I ran across some of G.K. Chesterton's writings on the subject in his classic work Orthodoxy. Chesterton, like C.S. Lewis after him, had a wonderful way of putting things, especially big biblical truths. He beautifully summarizes both how total sold-out-ness (slavery) to the rule and order of a good God leads to freedom and how monogamy leads to the most abundant of pleasures.
The more I considered Christianity, the more I found that while it had established a rule and order, the chief aim of that order was to give room for good things to run wild.

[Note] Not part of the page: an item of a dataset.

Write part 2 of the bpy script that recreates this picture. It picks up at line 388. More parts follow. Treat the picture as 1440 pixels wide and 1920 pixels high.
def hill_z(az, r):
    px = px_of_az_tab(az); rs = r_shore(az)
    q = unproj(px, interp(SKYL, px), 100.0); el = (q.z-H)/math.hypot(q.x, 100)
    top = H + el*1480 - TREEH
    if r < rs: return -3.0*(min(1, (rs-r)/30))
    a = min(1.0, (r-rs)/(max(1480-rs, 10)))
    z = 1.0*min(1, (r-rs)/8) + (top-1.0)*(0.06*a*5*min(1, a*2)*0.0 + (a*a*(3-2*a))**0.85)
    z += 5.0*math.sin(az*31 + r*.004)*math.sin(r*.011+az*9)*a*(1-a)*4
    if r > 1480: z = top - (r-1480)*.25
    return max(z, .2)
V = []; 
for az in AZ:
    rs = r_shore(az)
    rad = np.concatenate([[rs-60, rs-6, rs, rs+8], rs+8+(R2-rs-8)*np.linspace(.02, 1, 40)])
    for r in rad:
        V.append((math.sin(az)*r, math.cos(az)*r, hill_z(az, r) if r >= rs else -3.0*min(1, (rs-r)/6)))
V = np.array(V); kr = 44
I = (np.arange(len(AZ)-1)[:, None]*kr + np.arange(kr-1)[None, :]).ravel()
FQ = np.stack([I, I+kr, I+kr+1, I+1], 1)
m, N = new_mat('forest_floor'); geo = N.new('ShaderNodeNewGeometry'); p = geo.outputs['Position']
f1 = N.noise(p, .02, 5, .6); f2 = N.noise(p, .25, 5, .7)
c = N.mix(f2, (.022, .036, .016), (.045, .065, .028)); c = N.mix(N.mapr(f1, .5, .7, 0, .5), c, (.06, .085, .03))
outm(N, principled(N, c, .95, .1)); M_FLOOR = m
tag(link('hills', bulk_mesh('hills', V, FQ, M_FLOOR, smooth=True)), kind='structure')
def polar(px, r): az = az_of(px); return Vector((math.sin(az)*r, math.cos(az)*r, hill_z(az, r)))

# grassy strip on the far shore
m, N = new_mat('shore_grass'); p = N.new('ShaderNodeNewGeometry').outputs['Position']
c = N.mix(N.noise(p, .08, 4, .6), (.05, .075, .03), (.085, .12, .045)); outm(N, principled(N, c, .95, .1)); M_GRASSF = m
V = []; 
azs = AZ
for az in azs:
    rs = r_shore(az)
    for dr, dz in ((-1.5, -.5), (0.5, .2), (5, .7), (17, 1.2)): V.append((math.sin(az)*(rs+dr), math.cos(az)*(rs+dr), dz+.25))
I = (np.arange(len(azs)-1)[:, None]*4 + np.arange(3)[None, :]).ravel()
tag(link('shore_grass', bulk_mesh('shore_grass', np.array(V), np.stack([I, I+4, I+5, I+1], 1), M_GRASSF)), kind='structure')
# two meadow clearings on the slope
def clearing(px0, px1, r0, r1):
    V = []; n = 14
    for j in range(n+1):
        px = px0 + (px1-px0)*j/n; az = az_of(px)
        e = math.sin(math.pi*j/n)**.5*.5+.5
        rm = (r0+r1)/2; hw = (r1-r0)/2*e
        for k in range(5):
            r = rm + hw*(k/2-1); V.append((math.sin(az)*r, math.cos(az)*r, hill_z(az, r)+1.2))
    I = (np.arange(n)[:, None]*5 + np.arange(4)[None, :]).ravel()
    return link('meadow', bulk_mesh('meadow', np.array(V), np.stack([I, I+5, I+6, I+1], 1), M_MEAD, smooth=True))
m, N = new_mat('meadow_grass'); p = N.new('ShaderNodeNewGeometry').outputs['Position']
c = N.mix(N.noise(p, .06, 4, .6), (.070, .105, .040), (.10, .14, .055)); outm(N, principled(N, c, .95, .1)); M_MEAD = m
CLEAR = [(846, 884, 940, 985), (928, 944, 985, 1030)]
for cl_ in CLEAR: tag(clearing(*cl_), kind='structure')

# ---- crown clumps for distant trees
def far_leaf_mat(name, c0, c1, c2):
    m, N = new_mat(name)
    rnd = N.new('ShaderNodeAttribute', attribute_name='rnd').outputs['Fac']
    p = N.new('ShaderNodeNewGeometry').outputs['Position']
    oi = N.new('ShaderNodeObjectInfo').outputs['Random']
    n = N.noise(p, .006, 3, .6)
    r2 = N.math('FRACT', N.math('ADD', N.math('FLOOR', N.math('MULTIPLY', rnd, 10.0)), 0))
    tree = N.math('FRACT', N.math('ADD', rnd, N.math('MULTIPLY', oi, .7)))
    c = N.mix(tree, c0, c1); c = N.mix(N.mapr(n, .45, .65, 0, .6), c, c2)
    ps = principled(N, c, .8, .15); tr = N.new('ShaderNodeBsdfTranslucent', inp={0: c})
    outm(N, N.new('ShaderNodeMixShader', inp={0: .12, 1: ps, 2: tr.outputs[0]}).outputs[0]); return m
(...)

Chesterton goes on to use the example of sex:
I could never mix in the common murmur of that rising generation against monogamy, because no restriction on sex seemed so odd and unexpected as sex itself...Keeping to one woman is a small price to pay so much as seeing one woman. To complain that I could only be married once was like complaining that I had only been born once. It was incommensurable with the terrible excitement of which one was talking. It showed, not an exaggerated sensibility to sex, but a curious insensibility to it. A man is a fool who complains he cannot enter Eden by five gates at once. Polygamy is a lack of the realization of sex; it is like a man plucking five pears in mere absence of mind.
One of the great difficulties of the Christian life is warding off the deception that the only way you are truly going to get personal freedom and get abundance of pleasure is to go out and get it yourself (e.g., making more $ to have more personal choices, climbing the ladder to get more personal time off, etc. and seeking multiple partners, multiple purchases, multiple social circles, multiple "good time activities" as primary means to personal pleasure).

Accordingly, I pray Chesterton helps you today: Submission to God's rule allows freedom to run wild & monogamy in marriage keeps us ever-sensitive and enjoying the truly strange and mysterious (and quite pleasurable!) gift of sex.